1964 proved to be a banner year for Cinema Novo as Santos’s Vidas Secas (English title: Barren Lives), Rocha’s existential western Black God, White Devil and Diegues’s Ganga Zumba, a historical drama about an outlaw community of runaway slaves, were all featured at the Cannes Film Festival with Rocha and Santos being nominated for the Palme d’Or. Italian and French film critics were especially enamored of the Cinema Novo movement and Paulo Cesar Saraceni’s Porto das Caixas (1963) and Guerra’s The Guns were equally popular in Europe but these films never really achieved the same level of attention and acclaim in the U.S.
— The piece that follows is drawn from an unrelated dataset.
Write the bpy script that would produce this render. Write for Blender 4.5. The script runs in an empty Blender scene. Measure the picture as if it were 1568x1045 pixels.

Even in their own country, the Cinema Novo filmmakers did not really appeal to mainstream audiences despite the positive support of Brazilian film critics. The reality is that movie audiences are basically the same everyway – they want escapism when they go to a film. Can you imagine someone from the Brazilian working class like a bricklayer, maid or miner preferring to watch something like Barren Lives, a bleak tale of a homeless farming family looking for work, over a James Bond action-adventure or a “chanchada,” a Brazilian form of musical comedy?
As a consequence, the Cinema Novo filmmakers had difficulty finding distribution and audiences for their films and when a military dictatorship took over the government in 1965, the movement began to die a slow death, hastened by censorship and in some cases, political suppression. Rocha, for example, ended up fleeing the country since he no longer had the freedom or resources to exercise the sort of creative control he enjoyed in 1964. It should also be noted that the Cinema Novo movement was dominated by men without one female director in the bunch.
There were still some key works created in the movement before it came to an end in the early 1970s such as A Casa Assassinada (English title: The Murdered House, 1971), a moody psychological drama about a dysfunctional family directed by Paulo Cesar Saraceni, and Santo’s How Tasty Was My Little Frenchman (1971), a satire of colonialism in which the Tupinambas Indians of Brazil turn the tables on their former conquerors. But these films were able to avoid the close scrutiny of the censors because they were not overtly critical of the government or controversial in nature at first glance. Yet, if you look closely, you can see subversive elements and sly critiques of Brazilian society lurking just beneath the surface.
All of the above films mentioned can be glimpsed as clips in Cinema Novo along with samples of other work by directors as diverse as Anselmo Duarte, Geraldo Sarno, Gustavo Dahl, Luiz Carlos Barreto, Roberto Farias, Alex Viany and others. And the music score by Ava Rocha (daughter of Glauber Rocha) is a pulsating and exotic accompaniment to the sensory experience (Ava even performs the song “Oh Mana Deixa Eu Ir” on the soundtrack).
Cinema Novo received a brief, limited theatrical release in the U.S. but it had better luck in Europe where it received the Golden Eye award at Cannes and picked up additional prizes at Brazilian film festivals. The documentary was released on DVD by Icarius Films in September 2017 but an even better option is to purchase the Criterion Collection edition of Black God, White Devil on Blu-ray, which includes a beautifully remastered version of Cinema Novo as an extra feature.